+++ Provided material +++

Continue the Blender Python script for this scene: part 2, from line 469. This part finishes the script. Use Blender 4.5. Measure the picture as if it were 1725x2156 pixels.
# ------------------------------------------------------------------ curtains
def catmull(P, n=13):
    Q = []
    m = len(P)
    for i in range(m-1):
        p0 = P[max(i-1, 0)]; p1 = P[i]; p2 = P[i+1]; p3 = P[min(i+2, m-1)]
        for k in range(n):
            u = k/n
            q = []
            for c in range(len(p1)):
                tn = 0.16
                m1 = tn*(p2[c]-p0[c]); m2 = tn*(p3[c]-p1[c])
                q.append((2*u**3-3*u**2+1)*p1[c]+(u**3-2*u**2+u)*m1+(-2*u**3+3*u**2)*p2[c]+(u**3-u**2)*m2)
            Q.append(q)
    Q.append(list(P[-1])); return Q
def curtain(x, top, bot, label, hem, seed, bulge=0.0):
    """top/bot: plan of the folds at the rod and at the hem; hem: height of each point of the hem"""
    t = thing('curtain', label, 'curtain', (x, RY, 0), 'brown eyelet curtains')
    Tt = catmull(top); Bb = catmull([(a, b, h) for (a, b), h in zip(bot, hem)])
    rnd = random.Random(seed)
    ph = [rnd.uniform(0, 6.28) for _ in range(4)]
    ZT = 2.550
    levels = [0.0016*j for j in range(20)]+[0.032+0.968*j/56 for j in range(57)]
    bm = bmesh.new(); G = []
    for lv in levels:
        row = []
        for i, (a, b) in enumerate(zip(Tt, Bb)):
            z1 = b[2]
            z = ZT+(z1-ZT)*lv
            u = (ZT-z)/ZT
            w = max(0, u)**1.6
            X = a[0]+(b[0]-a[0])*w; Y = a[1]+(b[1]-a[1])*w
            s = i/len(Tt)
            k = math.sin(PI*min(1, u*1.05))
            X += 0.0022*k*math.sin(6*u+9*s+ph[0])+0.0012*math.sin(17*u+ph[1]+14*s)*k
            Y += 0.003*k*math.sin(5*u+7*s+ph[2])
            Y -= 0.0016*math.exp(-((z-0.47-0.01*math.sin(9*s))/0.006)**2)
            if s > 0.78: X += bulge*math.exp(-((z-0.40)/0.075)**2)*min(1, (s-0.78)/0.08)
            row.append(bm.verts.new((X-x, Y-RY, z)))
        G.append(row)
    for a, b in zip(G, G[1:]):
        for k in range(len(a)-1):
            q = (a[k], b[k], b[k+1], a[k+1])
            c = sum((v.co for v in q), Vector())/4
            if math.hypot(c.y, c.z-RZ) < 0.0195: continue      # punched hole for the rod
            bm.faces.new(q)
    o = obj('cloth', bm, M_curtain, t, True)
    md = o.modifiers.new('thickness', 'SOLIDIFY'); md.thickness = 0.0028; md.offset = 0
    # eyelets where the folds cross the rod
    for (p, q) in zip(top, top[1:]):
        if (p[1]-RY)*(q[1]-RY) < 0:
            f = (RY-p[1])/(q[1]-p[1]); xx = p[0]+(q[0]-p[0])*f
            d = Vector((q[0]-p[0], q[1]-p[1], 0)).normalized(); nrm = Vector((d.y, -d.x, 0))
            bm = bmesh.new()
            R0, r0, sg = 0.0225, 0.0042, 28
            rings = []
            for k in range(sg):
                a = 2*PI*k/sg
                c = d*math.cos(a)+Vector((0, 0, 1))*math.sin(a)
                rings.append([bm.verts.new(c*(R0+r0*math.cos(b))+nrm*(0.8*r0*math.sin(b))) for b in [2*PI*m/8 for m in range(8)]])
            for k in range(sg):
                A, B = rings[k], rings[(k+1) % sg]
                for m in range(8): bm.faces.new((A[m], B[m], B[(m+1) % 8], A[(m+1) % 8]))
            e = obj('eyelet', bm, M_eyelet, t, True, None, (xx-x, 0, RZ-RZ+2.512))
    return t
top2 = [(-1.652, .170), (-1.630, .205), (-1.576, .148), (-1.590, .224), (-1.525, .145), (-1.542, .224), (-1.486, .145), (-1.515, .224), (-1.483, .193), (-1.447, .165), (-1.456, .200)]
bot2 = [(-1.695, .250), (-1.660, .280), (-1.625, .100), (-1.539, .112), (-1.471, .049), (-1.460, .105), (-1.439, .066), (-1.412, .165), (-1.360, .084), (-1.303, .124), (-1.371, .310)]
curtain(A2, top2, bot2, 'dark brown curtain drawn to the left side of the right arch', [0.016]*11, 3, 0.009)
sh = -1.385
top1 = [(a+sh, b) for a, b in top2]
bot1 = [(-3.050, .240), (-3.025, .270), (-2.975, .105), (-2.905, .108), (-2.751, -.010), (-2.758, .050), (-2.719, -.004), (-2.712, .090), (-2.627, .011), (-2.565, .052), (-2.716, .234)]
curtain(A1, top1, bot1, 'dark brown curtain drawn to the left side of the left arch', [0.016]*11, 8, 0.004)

+++

Description of the task
Reproduce all of the data exactly as given.

The answer
Continue the Blender Python script for this scene: part 2, from line 469. This part finishes the script. Use Blender 4.5. Measure the picture as if it were 1725x2156 pixels.
# ------------------------------------------------------------------ curtains
def catmull(P, n=13):
    Q = []
    m = len(P)
    for i in range(m-1):
        p0 = P[max(i-1, 0)]; p1 = P[i]; p2 = P[i+1]; p3 = P[min(i+2, m-1)]
        for k in range(n):
            u = k/n
            q = []
            for c in range(len(p1)):
                tn = 0.16
                m1 = tn*(p2[c]-p0[c]); m2 = tn*(p3[c]-p1[c])
                q.append((2*u**3-3*u**2+1)*p1[c]+(u**3-2*u**2+u)*m1+(-2*u**3+3*u**2)*p2[c]+(u**3-u**2)*m2)
            Q.append(q)
    Q.append(list(P[-1])); return Q
def curtain(x, top, bot, label, hem, seed, bulge=0.0):
    """top/bot: plan of the folds at the rod and at the hem; hem: height of each point of the hem"""
    t = thing('curtain', label, 'curtain', (x, RY, 0), 'brown eyelet curtains')
    Tt = catmull(top); Bb = catmull([(a, b, h) for (a, b), h in zip(bot, hem)])
    rnd = random.Random(seed)
    ph = [rnd.uniform(0, 6.28) for _ in range(4)]
    ZT = 2.550
    levels = [0.0016*j for j in range(20)]+[0.032+0.968*j/56 for j in range(57)]
    bm = bmesh.new(); G = []
    for lv in levels:
        row = []
        for i, (a, b) in enumerate(zip(Tt, Bb)):
            z1 = b[2]
            z = ZT+(z1-ZT)*lv
            u = (ZT-z)/ZT
            w = max(0, u)**1.6
            X = a[0]+(b[0]-a[0])*w; Y = a[1]+(b[1]-a[1])*w
            s = i/len(Tt)
            k = math.sin(PI*min(1, u*1.05))
            X += 0.0022*k*math.sin(6*u+9*s+ph[0])+0.0012*math.sin(17*u+ph[1]+14*s)*k
            Y += 0.003*k*math.sin(5*u+7*s+ph[2])
            Y -= 0.0016*math.exp(-((z-0.47-0.01*math.sin(9*s))/0.006)**2)
            if s > 0.78: X += bulge*math.exp(-((z-0.40)/0.075)**2)*min(1, (s-0.78)/0.08)
            row.append(bm.verts.new((X-x, Y-RY, z)))
        G.append(row)
    for a, b in zip(G, G[1:]):
        for k in range(len(a)-1):
            q = (a[k], b[k], b[k+1], a[k+1])
            c = sum((v.co for v in q), Vector())/4
            if math.hypot(c.y, c.z-RZ) < 0.0195: continue      # punched hole for the rod
            bm.faces.new(q)
    o = obj('cloth', bm, M_curtain, t, True)
    md = o.modifiers.new('thickness', 'SOLIDIFY'); md.thickness = 0.0028; md.offset = 0
    # eyelets where the folds cross the rod
    for (p, q) in zip(top, top[1:]):
        if (p[1]-RY)*(q[1]-RY) < 0:
            f = (RY-p[1])/(q[1]-p[1]); xx = p[0]+(q[0]-p[0])*f
            d = Vector((q[0]-p[0], q[1]-p[1], 0)).normalized(); nrm = Vector((d.y, -d.x, 0))
            bm = bmesh.new()
            R0, r0, sg = 0.0225, 0.0042, 28
            rings = []
            for k in range(sg):
                a = 2*PI*k/sg
                c = d*math.cos(a)+Vector((0, 0, 1))*math.sin(a)
                rings.append([bm.verts.new(c*(R0+r0*math.cos(b))+nrm*(0.8*r0*math.sin(b))) for b in [2*PI*m/8 for m in range(8)]])
            for k in range(sg):
                A, B = rings[k], rings[(k+1) % sg]
                for m in range(8): bm.faces.new((A[m], B[m], B[(m+1) % 8], A[(m+1) % 8]))
            e = obj('eyelet', bm, M_eyelet, t, True, None, (xx-x, 0, RZ-RZ+2.512))
    return t
top2 = [(-1.652, .170), (-1.630, .205), (-1.576, .148), (-1.590, .224), (-1.525, .145), (-1.542, .224), (-1.486, .145), (-1.515, .224), (-1.483, .193), (-1.447, .165), (-1.456, .200)]
bot2 = [(-1.695, .250), (-1.660, .280), (-1.625, .100), (-1.539, .112), (-1.471, .049), (-1.460, .105), (-1.439, .066), (-1.412, .165), (-1.360, .084), (-1.303, .124), (-1.371, .310)]
curtain(A2, top2, bot2, 'dark brown curtain drawn to the left side of the right arch', [0.016]*11, 3, 0.009)
sh = -1.385
top1 = [(a+sh, b) for a, b in top2]
bot1 = [(-3.050, .240), (-3.025, .270), (-2.975, .105), (-2.905, .108), (-2.751, -.010), (-2.758, .050), (-2.719, -.004), (-2.712, .090), (-2.627, .011), (-2.565, .052), (-2.716, .234)]
curtain(A1, top1, bot1, 'dark brown curtain drawn to the left side of the left arch', [0.016]*11, 8, 0.004)